Sir John Towneley in 1536 derived a clear rental of £11 12s. 4d. from the park, including seventyeight boon mallards and thirty-nine boon days' 'shearing' and thirteen days' mowing, commuted for 23s. 10d. The tenants were the vicar of Rochdale (Gilbert Haydock), £3; Thomas Folds, £2 8s. 11d.; William Shore, £2 14s. 6d.; William Hancock (Cornfield), (fn. 26) £5 11s.; the widow of Richard Stuttard, (fn. 27) £3 3s. 4d.; Edmund Rishton, £1 8s.; Henry Harger, £1 8s.; George Halstead, £2 1s. 11d.; James Holt, £1 5s. 6d.; John Ingham, £6 11s. 10d.; Richard Bentham, £2 1s. 4d.; Richard Boothman, £1 7s. 1d.; James Pollard, £2 15s. 7d.; John Spenser, £3 6s. 6d.; and Richard Clayton, 5s. The average rent was little more than 1s. for the statute acre. (fn. 28) Sir John Towneley in 1532 obtained from the Crown another lease for eighty years. (fn. 29)
The circumstances of the transfer of the lease to the Shuttleworths of Gawthorpe are not known, but in 1593 Sir Richard Shuttleworth granted a lease of lands in the park, in which were recited and confirmed certain conditions granted in a former lease by John Towneley. The cause of the transfer was probably connected with the recusancy of the former lessee. (fn. 30) In 1597 a lease in remainder of the park and two mills was granted to Sir Richard for a term of fortyone years at the rent of £35 17s. 8d. a year; 100 marks were paid for obtaining it. (fn. 31) The Park and Cornfield were granted out again in 1628. (fn. 32) General Monk in 1664 granted a new lease of the park to Richard Shuttleworth; it contained a covenant for the maintenance and repair of the manor-house. (fn. 33) The whole was afterwards acquired by the Shuttleworths in fee simple, and is still held with Gawthorpe; but the site of the manor-house was excepted, this, as representing the manor, being part of the honor of Clitheroe. (fn. 34)
One part of the story is not clear.

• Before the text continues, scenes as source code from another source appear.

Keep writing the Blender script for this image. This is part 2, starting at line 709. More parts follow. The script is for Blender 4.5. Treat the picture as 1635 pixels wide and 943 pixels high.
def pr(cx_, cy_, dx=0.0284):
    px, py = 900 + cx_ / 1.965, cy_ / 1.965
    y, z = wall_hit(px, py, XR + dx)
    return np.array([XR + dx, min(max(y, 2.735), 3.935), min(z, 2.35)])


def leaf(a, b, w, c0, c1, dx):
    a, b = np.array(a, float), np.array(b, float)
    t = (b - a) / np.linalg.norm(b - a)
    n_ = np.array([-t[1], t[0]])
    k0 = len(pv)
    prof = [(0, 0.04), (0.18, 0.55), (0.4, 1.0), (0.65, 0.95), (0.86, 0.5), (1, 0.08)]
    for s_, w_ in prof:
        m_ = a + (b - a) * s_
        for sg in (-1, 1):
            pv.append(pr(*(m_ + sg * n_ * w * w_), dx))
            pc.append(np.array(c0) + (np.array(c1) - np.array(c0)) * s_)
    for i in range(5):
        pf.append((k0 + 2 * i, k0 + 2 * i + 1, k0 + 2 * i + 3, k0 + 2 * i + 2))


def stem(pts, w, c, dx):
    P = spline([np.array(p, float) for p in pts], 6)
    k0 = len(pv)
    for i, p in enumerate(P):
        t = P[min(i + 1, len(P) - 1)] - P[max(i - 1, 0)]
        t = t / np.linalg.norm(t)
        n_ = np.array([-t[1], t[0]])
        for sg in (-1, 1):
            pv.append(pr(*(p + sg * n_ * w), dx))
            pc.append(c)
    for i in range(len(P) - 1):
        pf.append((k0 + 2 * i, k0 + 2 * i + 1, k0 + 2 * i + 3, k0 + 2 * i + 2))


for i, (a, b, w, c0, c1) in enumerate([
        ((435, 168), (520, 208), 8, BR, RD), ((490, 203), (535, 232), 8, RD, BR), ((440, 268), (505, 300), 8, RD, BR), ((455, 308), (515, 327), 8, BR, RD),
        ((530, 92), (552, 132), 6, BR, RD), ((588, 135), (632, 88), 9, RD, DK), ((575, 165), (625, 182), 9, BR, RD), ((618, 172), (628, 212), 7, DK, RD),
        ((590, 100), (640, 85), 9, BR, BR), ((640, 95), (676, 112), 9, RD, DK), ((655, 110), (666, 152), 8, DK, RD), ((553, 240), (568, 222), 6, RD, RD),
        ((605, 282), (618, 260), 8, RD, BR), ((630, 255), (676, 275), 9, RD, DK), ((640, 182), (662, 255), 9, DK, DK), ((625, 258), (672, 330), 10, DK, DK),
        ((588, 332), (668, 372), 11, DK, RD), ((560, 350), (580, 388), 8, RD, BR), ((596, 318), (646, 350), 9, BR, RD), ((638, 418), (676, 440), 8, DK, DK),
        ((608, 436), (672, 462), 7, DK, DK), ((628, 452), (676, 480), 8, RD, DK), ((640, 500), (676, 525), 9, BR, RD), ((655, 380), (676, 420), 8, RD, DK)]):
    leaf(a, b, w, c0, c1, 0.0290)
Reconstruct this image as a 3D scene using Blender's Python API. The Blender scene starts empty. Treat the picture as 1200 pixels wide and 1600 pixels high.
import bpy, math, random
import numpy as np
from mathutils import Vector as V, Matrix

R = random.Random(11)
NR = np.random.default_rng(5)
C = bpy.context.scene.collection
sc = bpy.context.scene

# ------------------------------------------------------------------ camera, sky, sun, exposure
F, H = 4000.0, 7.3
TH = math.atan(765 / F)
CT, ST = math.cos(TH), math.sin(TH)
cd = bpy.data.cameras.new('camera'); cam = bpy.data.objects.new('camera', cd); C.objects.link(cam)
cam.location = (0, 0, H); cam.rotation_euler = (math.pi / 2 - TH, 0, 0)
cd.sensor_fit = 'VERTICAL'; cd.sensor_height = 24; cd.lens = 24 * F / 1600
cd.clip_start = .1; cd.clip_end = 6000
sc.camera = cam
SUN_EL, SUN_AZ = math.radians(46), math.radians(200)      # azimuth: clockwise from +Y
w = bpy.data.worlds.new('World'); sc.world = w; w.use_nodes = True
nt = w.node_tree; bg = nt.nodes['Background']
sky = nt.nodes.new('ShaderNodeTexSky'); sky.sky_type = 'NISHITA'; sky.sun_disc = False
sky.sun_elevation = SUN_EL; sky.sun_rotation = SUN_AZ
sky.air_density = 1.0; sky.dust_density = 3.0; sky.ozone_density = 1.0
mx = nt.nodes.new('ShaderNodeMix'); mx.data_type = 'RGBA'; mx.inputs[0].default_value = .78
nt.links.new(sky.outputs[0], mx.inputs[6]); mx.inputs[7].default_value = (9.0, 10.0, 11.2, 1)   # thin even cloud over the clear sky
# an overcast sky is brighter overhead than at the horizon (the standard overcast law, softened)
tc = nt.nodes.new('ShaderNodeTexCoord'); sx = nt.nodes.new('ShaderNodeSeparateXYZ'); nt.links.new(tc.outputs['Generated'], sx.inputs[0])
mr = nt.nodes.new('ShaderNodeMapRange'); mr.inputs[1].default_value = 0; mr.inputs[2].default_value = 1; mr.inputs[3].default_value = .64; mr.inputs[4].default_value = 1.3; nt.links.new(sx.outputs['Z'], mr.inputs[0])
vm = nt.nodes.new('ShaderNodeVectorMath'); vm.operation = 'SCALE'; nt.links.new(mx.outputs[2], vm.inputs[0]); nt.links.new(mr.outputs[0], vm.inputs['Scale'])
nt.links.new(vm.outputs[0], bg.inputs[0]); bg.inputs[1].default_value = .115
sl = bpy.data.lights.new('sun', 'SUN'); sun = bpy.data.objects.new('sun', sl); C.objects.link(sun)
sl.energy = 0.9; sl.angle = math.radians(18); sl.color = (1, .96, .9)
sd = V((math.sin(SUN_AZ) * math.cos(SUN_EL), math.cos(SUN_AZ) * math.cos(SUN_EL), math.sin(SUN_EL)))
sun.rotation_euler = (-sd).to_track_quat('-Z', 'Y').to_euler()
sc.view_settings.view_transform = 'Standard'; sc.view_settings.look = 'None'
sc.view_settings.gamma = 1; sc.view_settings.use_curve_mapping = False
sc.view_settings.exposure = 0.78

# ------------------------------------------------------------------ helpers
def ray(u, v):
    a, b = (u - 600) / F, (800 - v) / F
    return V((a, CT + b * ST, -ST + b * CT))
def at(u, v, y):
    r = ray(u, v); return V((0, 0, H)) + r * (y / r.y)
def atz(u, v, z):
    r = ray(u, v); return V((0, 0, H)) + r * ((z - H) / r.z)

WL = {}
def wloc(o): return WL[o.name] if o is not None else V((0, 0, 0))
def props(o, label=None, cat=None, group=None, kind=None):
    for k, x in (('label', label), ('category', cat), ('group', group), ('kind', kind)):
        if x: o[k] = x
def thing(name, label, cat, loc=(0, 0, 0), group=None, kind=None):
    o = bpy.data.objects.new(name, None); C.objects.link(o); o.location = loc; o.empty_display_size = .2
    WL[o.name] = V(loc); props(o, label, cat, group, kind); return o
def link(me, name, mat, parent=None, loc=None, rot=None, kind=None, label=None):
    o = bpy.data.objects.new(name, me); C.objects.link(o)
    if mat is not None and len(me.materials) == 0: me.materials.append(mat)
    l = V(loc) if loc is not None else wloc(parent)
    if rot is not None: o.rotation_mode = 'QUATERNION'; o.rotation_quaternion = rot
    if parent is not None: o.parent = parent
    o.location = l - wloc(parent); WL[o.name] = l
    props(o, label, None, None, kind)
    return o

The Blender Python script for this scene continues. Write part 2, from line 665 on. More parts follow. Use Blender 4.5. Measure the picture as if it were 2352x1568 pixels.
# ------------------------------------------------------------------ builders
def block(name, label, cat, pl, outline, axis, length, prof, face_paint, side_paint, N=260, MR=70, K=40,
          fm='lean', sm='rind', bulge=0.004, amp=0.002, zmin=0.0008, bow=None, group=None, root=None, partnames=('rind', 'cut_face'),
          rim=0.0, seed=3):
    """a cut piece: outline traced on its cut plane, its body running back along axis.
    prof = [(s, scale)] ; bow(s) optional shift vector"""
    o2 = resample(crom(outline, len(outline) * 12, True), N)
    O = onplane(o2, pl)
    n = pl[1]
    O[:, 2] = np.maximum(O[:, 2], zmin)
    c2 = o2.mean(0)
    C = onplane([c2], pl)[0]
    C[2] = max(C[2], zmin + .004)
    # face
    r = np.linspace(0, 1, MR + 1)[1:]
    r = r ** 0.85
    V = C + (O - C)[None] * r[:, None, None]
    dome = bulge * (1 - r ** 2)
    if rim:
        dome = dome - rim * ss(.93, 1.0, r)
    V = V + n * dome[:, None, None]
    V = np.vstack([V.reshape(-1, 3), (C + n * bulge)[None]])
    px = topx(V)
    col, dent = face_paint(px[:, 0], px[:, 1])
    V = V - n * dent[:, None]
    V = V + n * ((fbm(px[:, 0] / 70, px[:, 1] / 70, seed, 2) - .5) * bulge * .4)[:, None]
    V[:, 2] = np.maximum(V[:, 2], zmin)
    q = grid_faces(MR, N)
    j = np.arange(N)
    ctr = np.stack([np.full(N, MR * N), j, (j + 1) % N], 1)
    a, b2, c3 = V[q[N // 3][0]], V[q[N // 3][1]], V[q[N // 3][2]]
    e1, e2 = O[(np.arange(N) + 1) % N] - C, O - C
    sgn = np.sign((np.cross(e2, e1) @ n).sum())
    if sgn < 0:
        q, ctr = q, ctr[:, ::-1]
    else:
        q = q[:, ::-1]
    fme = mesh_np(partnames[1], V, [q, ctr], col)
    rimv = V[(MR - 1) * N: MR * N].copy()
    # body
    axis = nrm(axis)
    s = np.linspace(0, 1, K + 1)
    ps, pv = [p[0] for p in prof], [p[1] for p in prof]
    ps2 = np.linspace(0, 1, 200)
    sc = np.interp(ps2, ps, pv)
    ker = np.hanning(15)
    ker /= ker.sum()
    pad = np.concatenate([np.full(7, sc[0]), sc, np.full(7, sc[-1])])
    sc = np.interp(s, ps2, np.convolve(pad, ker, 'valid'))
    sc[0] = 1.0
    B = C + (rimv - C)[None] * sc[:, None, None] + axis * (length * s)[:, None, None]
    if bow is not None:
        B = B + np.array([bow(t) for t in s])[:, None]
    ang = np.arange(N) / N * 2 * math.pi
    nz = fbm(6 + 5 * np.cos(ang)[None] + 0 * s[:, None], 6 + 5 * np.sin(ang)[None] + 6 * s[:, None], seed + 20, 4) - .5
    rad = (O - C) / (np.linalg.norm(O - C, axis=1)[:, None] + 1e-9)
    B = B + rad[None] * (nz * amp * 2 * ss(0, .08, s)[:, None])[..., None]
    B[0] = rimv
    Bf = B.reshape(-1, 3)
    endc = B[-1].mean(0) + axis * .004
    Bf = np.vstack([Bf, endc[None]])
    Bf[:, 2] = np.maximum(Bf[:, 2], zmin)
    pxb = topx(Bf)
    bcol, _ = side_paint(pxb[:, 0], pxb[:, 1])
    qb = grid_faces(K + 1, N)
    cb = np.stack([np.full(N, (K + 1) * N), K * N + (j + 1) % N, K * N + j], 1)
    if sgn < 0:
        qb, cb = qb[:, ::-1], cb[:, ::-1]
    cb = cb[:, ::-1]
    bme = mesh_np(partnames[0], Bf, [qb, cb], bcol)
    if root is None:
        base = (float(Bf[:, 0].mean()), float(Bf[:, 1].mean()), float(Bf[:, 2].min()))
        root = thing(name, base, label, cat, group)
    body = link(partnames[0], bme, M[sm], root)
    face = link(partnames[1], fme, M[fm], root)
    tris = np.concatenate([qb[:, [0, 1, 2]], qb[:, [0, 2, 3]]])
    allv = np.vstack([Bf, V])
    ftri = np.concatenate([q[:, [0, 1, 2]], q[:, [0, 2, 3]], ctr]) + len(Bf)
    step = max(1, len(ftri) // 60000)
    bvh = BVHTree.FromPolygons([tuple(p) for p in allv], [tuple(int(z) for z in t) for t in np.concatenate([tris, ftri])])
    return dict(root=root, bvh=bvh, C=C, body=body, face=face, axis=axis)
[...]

Charles I in 1625 granted his manors of Ightenhill, Colne, Pendleton, Worston and Chatburn, parcel of the honor of Clitheroe, for 1,000 years to Edward Allen and another, (fn. 35) who apparently transferred their interest to others, for in 1655 Thomas Foster was lord of the manor of Ightenhill. (fn. 36) Such grants must have been surrendered at the Restoration, for in 1661 Ightenhill, Colne, Accrington and other manors were included in the grant to the Duke of Albemarle. (fn. 37)
The site of Ightenhill Manor House is about a quarter of a mile to the east of Gawthorpe in a meadow on the brow of a hill, from which a good view is obtained of the whole of Pendle Forest. No part of the walls is standing, but in 1894 the foundations of the keep could easily be traced. (fn. 38) The old draw-well had then been only recently covered up.
Whitacre Ford below Ightenhill Park is mentioned in 1334 as the place where Richard son of Richard Hicheson and others had captured and imprisoned Gilbert de la Legh, robbing him and putting him to ransom at £100. (fn. 39)
In Ightenhill Park in 1666 there was no house with more than three hearths liable to the tax, except Richard Shuttleworth's, which had seven; the total number was thirty-seven.
A manor-house like Ightenhill would no doubt from the first have a chapel for the lord and his tenants, and in 1361 the oratory there is mentioned (fn. 40); but the report above quoted indicates that in 1522 the chapel had shared in the decay of the dwelling, and was left without door or windows. The chapel is named in 1536 as subordinate to the Castle parish, but no revenue seems to have belonged to it. (fn. 41) Since then there has been no place of worship in the township.